WHAT CAN I DO? Many conscientious, low to moderate- income, householders in San Diego have begun to focus on eating locally, consuming more fresh foods and shopping primarily at the Farmers’ market (or subscribing to a CSA).  Of course, you can plant a garden or keep chickens or bees in your backyard, if you have one, or grow food in a container if you have a patio that has a hose and gets enough sun, but let’s face it not all of us do.  I am a strong proponent of the 1 in 10 platform and an advocate for policies to allow San Diegans to consume locally produced food, but if our family is at all representative, we do not frequent Jack in the Box, but we do supplement our fresh food with staples, non-perishables, and a host of sundries, which we purchase weekly at three local stores.  Finances may change our spending patterns and those of families like ours, but for now I decided to call up the stores that most frequently get our business to see how they are responding to the local hunger crisis.
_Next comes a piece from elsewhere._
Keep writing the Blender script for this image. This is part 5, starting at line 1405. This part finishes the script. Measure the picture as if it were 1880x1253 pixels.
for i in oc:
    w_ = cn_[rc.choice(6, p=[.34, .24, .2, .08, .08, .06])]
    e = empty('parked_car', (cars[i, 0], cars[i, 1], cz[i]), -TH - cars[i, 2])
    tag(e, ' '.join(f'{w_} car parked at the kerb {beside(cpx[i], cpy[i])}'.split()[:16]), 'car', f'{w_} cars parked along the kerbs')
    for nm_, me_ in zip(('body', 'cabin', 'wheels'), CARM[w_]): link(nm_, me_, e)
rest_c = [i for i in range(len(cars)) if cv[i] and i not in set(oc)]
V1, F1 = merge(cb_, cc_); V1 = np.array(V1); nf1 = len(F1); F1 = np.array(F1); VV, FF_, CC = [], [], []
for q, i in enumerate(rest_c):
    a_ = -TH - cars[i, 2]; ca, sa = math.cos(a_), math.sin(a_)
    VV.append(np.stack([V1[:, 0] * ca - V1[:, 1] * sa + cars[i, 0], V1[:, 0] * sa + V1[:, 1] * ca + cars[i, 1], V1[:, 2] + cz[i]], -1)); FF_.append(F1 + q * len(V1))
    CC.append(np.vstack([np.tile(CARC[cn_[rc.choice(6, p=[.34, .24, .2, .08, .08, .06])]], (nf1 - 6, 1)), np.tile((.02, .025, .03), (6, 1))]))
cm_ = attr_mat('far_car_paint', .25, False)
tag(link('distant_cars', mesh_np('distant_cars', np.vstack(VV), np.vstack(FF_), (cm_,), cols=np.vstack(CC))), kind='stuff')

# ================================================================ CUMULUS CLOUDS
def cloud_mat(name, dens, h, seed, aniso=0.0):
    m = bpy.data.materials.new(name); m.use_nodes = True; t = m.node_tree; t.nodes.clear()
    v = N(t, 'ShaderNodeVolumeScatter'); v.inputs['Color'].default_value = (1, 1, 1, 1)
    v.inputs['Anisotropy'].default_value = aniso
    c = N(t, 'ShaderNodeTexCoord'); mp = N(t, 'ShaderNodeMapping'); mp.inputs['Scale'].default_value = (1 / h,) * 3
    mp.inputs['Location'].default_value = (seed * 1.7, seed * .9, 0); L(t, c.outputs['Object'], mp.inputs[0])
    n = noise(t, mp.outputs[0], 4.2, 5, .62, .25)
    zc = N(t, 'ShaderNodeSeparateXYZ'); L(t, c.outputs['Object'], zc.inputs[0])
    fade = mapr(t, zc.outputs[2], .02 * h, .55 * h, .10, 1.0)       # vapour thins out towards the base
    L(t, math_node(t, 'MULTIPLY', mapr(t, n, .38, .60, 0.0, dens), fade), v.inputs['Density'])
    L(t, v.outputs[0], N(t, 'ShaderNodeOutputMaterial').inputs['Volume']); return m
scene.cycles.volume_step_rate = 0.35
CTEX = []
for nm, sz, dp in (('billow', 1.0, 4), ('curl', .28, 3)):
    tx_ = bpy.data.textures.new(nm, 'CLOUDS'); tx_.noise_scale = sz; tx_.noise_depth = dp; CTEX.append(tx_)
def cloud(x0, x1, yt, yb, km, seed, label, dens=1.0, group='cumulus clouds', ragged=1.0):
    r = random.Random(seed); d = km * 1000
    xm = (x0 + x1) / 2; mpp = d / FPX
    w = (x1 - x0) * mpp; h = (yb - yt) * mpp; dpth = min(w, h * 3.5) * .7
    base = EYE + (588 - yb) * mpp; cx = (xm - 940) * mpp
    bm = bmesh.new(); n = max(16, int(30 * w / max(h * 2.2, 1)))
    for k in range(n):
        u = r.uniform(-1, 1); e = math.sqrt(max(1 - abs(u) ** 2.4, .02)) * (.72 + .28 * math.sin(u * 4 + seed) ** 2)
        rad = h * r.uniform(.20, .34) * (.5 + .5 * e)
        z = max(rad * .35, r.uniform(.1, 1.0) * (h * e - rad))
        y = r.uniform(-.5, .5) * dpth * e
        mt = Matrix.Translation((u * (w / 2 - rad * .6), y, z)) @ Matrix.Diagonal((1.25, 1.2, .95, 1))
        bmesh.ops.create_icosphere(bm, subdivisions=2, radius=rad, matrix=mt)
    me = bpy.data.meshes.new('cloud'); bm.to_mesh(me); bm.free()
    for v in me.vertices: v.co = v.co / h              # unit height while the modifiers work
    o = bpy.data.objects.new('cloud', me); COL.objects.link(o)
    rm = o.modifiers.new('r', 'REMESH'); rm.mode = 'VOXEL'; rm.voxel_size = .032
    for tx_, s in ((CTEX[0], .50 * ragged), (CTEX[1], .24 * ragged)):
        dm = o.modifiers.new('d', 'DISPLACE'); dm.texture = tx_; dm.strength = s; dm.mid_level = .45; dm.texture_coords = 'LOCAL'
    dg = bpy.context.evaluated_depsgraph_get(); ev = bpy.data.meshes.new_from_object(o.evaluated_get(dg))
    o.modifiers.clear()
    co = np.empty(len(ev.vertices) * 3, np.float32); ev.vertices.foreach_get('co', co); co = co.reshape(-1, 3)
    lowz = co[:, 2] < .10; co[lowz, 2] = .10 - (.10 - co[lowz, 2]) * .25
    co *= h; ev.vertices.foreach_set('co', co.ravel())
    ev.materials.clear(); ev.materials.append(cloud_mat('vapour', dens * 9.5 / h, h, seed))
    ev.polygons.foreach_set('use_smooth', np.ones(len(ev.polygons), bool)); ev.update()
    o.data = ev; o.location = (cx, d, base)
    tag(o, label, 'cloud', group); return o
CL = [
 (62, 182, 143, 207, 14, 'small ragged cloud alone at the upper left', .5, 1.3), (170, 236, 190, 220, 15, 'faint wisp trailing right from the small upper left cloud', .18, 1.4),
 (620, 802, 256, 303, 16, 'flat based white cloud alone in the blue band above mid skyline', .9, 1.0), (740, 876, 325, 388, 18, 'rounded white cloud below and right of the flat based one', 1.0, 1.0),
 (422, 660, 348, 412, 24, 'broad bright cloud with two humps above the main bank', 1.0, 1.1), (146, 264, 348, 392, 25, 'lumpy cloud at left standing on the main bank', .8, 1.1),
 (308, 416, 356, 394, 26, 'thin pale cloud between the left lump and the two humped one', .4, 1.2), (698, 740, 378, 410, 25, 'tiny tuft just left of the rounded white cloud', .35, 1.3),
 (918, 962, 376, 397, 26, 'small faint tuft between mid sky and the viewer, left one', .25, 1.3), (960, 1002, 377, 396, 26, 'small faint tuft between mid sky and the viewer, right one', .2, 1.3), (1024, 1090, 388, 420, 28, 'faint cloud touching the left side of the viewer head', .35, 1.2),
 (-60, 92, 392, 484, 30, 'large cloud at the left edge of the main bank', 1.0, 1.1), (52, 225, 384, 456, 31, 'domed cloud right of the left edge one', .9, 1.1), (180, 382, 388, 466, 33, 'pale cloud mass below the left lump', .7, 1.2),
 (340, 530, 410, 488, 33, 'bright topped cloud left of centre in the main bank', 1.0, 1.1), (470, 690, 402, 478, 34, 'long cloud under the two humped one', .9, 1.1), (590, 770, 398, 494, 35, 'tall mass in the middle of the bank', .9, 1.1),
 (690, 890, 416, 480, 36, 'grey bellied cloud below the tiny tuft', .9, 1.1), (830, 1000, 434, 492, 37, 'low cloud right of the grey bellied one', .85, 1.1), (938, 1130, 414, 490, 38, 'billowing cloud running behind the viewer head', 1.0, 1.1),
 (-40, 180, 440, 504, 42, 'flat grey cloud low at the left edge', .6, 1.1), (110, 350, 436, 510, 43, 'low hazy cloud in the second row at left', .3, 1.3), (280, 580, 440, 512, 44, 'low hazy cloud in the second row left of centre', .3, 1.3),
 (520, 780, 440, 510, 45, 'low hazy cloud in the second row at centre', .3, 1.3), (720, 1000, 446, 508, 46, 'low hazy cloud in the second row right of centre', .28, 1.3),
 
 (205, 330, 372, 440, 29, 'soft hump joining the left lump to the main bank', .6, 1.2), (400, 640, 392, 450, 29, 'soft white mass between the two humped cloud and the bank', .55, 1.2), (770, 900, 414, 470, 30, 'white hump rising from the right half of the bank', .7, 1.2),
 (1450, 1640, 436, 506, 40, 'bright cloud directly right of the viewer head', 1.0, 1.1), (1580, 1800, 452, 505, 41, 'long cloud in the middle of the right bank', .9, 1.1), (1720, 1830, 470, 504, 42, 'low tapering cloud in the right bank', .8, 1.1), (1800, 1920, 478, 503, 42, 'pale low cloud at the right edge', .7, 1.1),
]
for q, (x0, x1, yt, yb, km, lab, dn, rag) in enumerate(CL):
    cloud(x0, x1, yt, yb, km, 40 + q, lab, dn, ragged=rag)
Whole Foods, Hillcrest – While they weren’t participating in the food bank’s summer food drive, Ray Kau was very excited about a host of programs, including a farm-to-schools project with such partners as the SDC Children’s Obesity Initiative, and a local growers project with such partners as Terra Miguel, and last fall’s SuperFood Drive, which focused on nutrition-dense non-perishable, food donations (e.g., canned black beans). 

Trader Joe’s in Hillcrest – John Crumley explained by phone that TJ’s donates on a store-by-store basis, and they neither keep records, nor publicize donations. 

People’s Co-op in Ocean Beach – They collect donations all year-long and have done so for 20 years, but I’ll have to call back tomorrow to speak to Nancy Cassidy who manages the donations, which are distributed by OB Mainstreet.

Next Post:  Opportunities to Change Food Policy & Alleviate Hunger in San Diego

References & Notes

1.  See the report “Hunger & the Safety-Net in San Diego County.”

2.  *It bears repeating that only thirty-five percent of San Diego County residents who qualify for supplementary nutritional assistance (food stamps) benefits received help last year–the worst performance of any county in the nation!  This news spurred a host of responses ranging from cooperative agency-government partnerships and volunteer efforts to increase participation in food stamp programs to bolstering the Prop B campaign to ouster these indifferent County Supervisors. Why?  Well, in an interview with the Voice, Supervisor Dianne Jacob expressed her dilemma/challenge/duty with the following harshness:

“if I take police officers off the street to hand out welfare checks to those who don’t deserve it because I’ve eliminated a fraud program, am I doing my job? I’d say no.” 

Ouch!  How’s that for a message from a public servant (paid to administer state and federally-funded social programs)?